La primera reunión se produjo con el presidente de la Liga Musulmana de Pakistán (PML), Mian Mohamed Azhar. “Apoyamos la coalición internacional y condenamos el terrorismo, pero estamos muy preocupados por la acción militar”, explicó a este diario Abida Hussein, secretaria de Información de la PML. El otro gran grupo político, el Partido Popular de Pakistán (PPP, de Benazir Bhutto), también ha expresado su apoyo a Musharraf. Sin embargo Jamiat Islami y el resto de los partidos religiosos han pedido al ejército que sustituya al jefe del Estado por el camino que ha tomado.

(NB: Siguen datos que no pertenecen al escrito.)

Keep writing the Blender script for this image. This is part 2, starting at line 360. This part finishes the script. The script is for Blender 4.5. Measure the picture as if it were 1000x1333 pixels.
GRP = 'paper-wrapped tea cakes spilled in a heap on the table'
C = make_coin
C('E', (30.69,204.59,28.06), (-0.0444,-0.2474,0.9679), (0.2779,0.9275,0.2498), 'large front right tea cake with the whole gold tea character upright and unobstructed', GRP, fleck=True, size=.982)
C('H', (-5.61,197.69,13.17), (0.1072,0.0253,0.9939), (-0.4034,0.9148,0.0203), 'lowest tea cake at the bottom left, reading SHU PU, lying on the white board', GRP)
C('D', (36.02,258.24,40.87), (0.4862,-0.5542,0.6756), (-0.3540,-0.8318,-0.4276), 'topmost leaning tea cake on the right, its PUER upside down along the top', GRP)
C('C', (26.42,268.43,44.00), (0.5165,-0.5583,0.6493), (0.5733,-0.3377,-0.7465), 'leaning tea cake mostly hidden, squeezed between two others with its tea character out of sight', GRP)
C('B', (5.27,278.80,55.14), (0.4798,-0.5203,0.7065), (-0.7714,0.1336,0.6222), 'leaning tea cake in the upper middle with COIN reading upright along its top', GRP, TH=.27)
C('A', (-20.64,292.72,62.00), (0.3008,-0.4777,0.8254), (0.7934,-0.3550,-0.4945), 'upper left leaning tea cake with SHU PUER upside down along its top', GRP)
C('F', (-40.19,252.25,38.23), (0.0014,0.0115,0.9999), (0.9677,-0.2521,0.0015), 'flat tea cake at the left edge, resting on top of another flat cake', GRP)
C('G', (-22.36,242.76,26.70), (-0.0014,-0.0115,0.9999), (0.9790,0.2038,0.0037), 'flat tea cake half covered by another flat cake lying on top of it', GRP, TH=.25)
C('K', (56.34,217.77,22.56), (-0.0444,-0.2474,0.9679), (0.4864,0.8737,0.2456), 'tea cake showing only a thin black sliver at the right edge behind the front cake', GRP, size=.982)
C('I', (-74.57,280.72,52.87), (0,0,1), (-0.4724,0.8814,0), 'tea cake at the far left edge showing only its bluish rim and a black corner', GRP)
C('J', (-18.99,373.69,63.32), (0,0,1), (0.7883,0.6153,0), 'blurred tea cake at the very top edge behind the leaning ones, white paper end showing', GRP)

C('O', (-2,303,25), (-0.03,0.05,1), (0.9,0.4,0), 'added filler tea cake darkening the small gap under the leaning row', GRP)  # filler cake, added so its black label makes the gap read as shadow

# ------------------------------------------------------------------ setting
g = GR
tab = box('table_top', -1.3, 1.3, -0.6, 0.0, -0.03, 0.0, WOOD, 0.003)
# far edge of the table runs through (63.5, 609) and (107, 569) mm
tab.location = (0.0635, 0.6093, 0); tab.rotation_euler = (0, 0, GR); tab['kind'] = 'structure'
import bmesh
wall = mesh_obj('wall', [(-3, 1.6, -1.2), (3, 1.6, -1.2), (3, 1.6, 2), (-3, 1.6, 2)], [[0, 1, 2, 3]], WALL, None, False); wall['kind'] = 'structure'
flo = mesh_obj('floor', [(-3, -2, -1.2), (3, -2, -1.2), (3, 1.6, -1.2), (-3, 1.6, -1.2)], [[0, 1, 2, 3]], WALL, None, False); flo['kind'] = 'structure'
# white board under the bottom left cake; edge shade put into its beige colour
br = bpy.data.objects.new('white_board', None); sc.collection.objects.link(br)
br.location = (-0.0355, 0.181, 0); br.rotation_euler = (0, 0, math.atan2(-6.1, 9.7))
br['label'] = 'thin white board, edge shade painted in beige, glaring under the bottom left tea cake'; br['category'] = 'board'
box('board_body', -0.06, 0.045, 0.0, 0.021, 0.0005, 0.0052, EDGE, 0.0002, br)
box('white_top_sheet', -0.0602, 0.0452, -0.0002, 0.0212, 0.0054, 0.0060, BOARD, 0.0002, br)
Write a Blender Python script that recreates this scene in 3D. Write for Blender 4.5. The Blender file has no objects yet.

“Gracias a Dios que teníamos a Musharraf al producirse esta crisis; si llega a haber un gobierno elegido, hubiera tratado de satisfacer a la opinión pública, ya que tenemos una tradición de primeros ministros débiles”, afirma Zeinab Omar, una joven profesional que refleja la posición mayoritaria entre las elites educadas del país. Pero incluso estos sectores se muestran críticos con los bombardeos sobre Afganistán y a medida que crece el descontento por ellos, aumenta también el apoyo a los radicales islámicos, que son quienes más vocalmente los han criticado.
Desde que Musharraf optó por respaldar a Estados Unidos en su coalición contra el terrorismo, los partidos religiosos no han dejado de organizar manifestaciones en todo el país. El presidente ha asegurado que se trata de una minoría “no más del 10 por ciento o el 15 por ciento del país”, que la mayoría apoya su decisión. Pero tal como recuerdan muchos observadores, en un país de 140 millones de personas, esa minoría son unos 20 millones.
De hecho, aunque las protestas no han sacado a la calle a cientos de miles de personas, su multiplicación y algunos incidentes violentos están colocando al presidente en una situación muy delicada. Durante la última semana, radicales presuntamente islámicos han llevado a cabo una matanza de cristianos en Bahawalpur; varios miles de militantes islamistas trataron de unirse a la “Jihad” en Afganistán y otros activistas contrarios a su política han cortado durante cinco días la carretera del Karakorum, que une Pakistán con China.